Every day people throw away trash. Some is recycled, but most of it will be picked up by garbage trucks and dropped into a landfill to move it away from the areas where people live and work. Given enough time, the trash will decay naturally in a process called biodegradation. But not everything in a landfill is biodegradable, and some things take a very long time to decay. For example, a glass bottle in a landfill will not decompose for over 4000 years. Recycling, however, conserves landfill space. For instance, did you know that recycling one ton of plastic saves 7.4 cubic yards of landfill space?
Since recycling reduces the amount of energy used by industry, it reduces greenhouse gas emissions, which helps prevent global warming. This is because much of the energy used in industrial processes and in transportation involves burning the most significant sources of carbon and other greenhouse gas emissions into the environment: fossil fuels like gasoline, diesel and coal. Also, the energy conserved in recycling from burning less fossil fuel results in less water and air pollution.
Recycling is not only good for the environment, it’s also good for the economy. In fact, some recycling-based manufacturers create 60 times more employment positions on a per-ton basis than those created in maintaining landfills.
Recycling is not only good for the environment, it’s also easier on your wallet.
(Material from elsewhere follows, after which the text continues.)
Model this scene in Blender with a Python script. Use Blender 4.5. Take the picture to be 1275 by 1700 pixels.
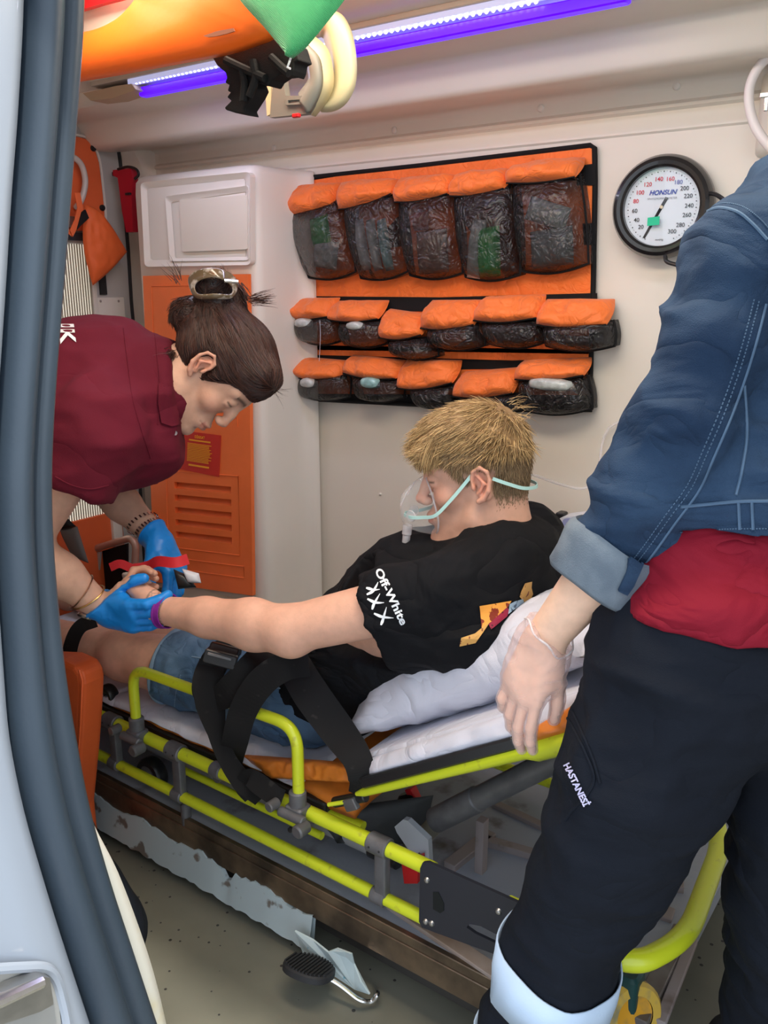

On average, it costs $50 per ton to send trash to a landfill and up to $75 per ton to incinerate it. Compare those costs with the cost of recycling. Recycling only costs $30 per ton on average, saving you hard-earned dollars.
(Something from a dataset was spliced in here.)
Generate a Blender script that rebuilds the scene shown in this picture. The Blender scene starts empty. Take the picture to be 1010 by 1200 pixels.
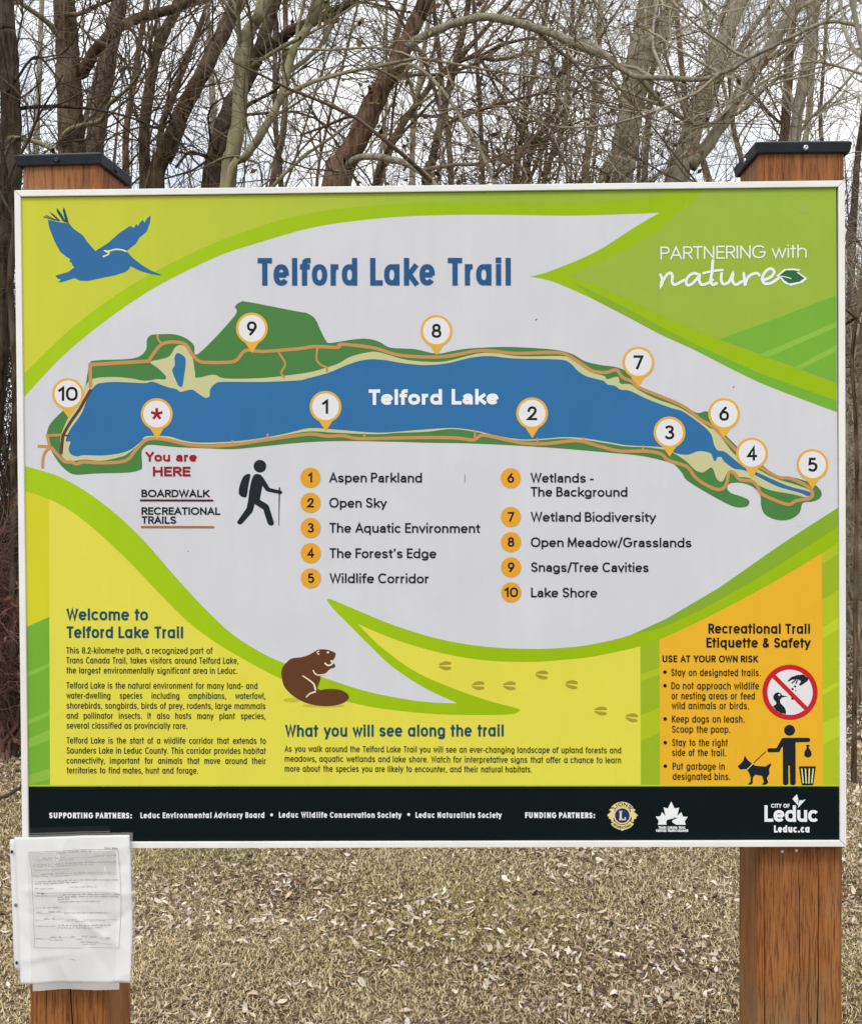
import bpy, math, random
import numpy as np
from mathutils import Vector, Matrix
from mathutils.geometry import tessellate_polygon

random.seed(7)
RNG = np.random.default_rng(11)
SC = bpy.context.scene
COL = SC.collection

# ------------------------------------------------------------------ camera, sky, sun, exposure
ZB = 1.02                                   # height of the sign's lower edge above the lawn
SIGN_W, SIGN_H = 1.36, 1.09004
CAM = Vector((0.03695, -1.96706, ZB + 0.58223))
CR = ((0.99982154, 0.01740255, -0.00735162), (-0.00710498, -0.01419253, -0.99987404), (-0.0175047, 0.99974783, -0.01406635))   # rows: right, down, forward
FPX, PCX, PCY = 1400.0, 505.0, 600.0
cam_d = bpy.data.cameras.new('camera')
cam = bpy.data.objects.new('camera', cam_d); COL.objects.link(cam)
r_, d_, f_ = (Vector(v) for v in CR)
cam.matrix_world = Matrix(((r_.x, -d_.x, -f_.x, CAM.x), (r_.y, -d_.y, -f_.y, CAM.y), (r_.z, -d_.z, -f_.z, CAM.z), (0, 0, 0, 1)))
cam_d.sensor_fit = 'HORIZONTAL'; cam_d.sensor_width = 36.0
cam_d.lens = 36.0 * FPX / 1010.0
cam_d.clip_start = 0.05; cam_d.clip_end = 2000
SC.camera = cam

SUN_EL, SUN_AZ = math.radians(52), math.radians(200)      # soft light from behind the camera, a little to its left
world = bpy.data.worlds.new('World'); SC.world = world; world.use_nodes = True
nt = world.node_tree; nt.nodes.clear()
wo = nt.nodes.new('ShaderNodeOutputWorld'); bg = nt.nodes.new('ShaderNodeBackground')
sky = nt.nodes.new('ShaderNodeTexSky'); sky.sky_type = 'NISHITA'; sky.sun_disc = False
sky.sun_elevation = SUN_EL; sky.sun_rotation = SUN_AZ; sky.dust_density = 4.0; sky.ozone_density = 1.0
tc = nt.nodes.new('ShaderNodeTexCoord')
ns = nt.nodes.new('ShaderNodeTexNoise'); ns.inputs['Scale'].default_value = 5.0; ns.inputs['Detail'].default_value = 6.0; ns.inputs['Roughness'].default_value = 0.55
mp = nt.nodes.new('ShaderNodeMapping'); mp.inputs['Scale'].default_value = (1, 1, 2.2)
cr = nt.nodes.new('ShaderNodeValToRGB')
cr.color_ramp.elements[0].position = 0.36; cr.color_ramp.elements[0].color = (0.62, 0.68, 0.77, 1)
cr.color_ramp.elements[1].position = 0.60; cr.color_ramp.elements[1].color = (1.0, 1.0, 1.0, 1)
sc_ = nt.nodes.new('ShaderNodeVectorMath'); sc_.operation = 'SCALE'; sc_.inputs['Scale'].default_value = 14.2
mx = nt.nodes.new('ShaderNodeMix'); mx.data_type = 'RGBA'; mx.inputs['Factor'].default_value = 0.88
L = nt.links.new
L(tc.outputs['Generated'], mp.inputs['Vector']); L(mp.outputs['Vector'], ns.inputs['Vector']); L(ns.outputs['Fac'], cr.inputs['Fac'])
L(cr.outputs['Color'], sc_.inputs[0]); L(sky.outputs['Color'], mx.inputs[6]); L(sc_.outputs['Vector'], mx.inputs[7])
L(mx.outputs[2], bg.inputs['Color']); bg.inputs['Strength'].default_value = 0.1
L(bg.outputs['Background'], wo.inputs['Surface'])

sun_d = bpy.data.lights.new('sun', 'SUN'); sun_d.energy = 1.42; sun_d.angle = math.radians(14); sun_d.color = (1.0, 0.965, 0.91)
sun = bpy.data.objects.new('sun', sun_d); COL.objects.link(sun)
sv = Vector((math.sin(SUN_AZ) * math.cos(SUN_EL), math.cos(SUN_AZ) * math.cos(SUN_EL), math.sin(SUN_EL)))
sun.rotation_euler = sv.to_track_quat('Z', 'Y').to_euler()
SC.view_settings.view_transform = 'Standard'; SC.view_settings.look = 'None'
SC.view_settings.exposure = 0.10; SC.view_settings.gamma = 1.0

# ------------------------------------------------------------------ helpers
def lin(c):
    c = c / 255.0
    return c / 12.92 if c <= 0.04045 else ((c + 0.055) / 1.055) ** 2.4
def rgb(t, k=1.0): return tuple(min(0.95, lin(v) * k) for v in t)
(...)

Litter can be very harmful to wildlife. Animals can be injured or killed by the trash we throw away, especially because some types of litter take years to disintegrate. Birds, fish, and mammals, for example, may be ensnared by plastic six-pack holders. The openings of jars left on the ground can trap the heads of small animals that search for food. Recycling helps reduce litter and, thus, helps prevent harm to animals’ natural habitats and well-being.